Rick Esenberg allows the possibility of a schism between adherents of “post-Reagan conservatism” and a movement that is more strongly nationalistic and less committed to limited government.
Yet he also suggests Brian Hagedorn’s surprise win in the April race for state Supreme Court (where elections have increasingly been nonpartisan only on paper) shows Republicans still command broader loyalty in Wisconsin than Trump might. In the face of criticism about his anti-gay views and other allegations of extremism, Hagedorn “stuck to his guns,” Esenberg says. “He did it in a very non-Trumpy way. He wasn’t bombastic.” Hagedorn won suburban as well as rural voters — “and he did it in the post-Charlie-Sykes era.”
There are a few former Republicans who have had enough, however.
Joe Britt, a one-time loyal Republican working as a legislative aide and in other capacities, took to Twitter last fall to renounce the party because of Trump and its failure to stand up to him.
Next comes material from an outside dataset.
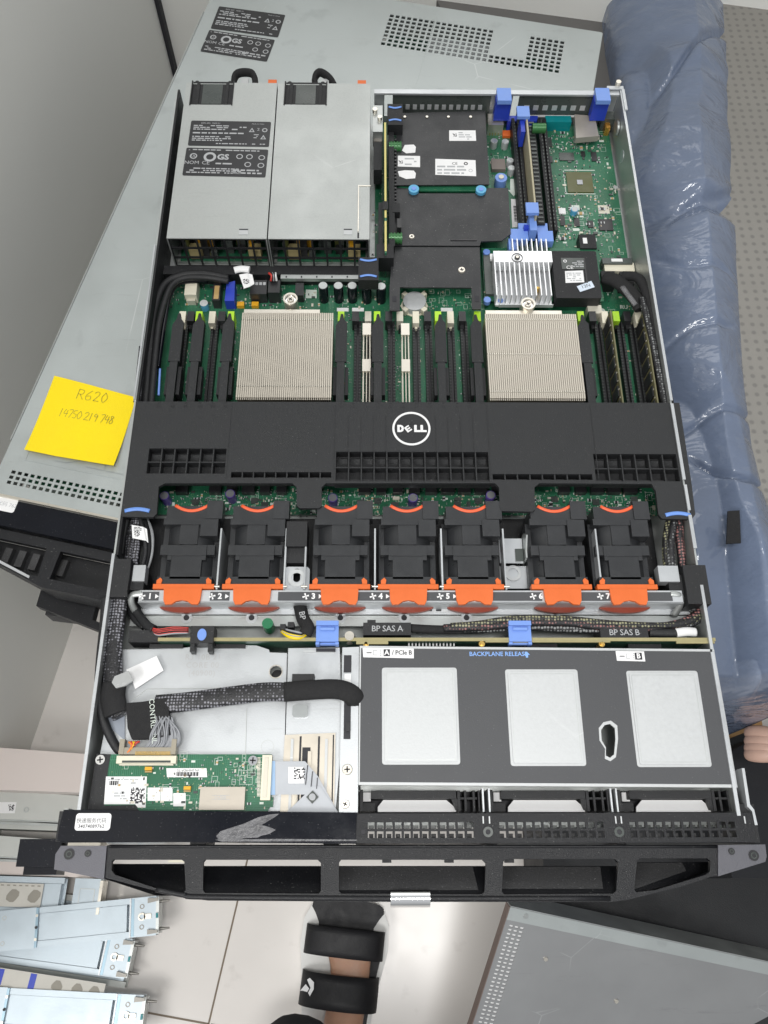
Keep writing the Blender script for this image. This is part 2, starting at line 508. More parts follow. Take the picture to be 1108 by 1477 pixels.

In an interview with Isthmus at the time, Britt, who also backed Evers (and now has a post in the governor’s administration), said Walker governed as a “proto-Trump, zealously serving his largest campaign donors, catering generally to his most vocal supporters, and mostly ignoring the rest of the state.”
Britt now describes himself politically as “still independent, and inclined to vote for Democrats where possible.”
And he’s pessimistic about the likelihood of his old party turning its back on Trump. “I see no evidence of any national Republican reform movement,” he writes in a recent email message. “None, zero, an absolute goose egg.”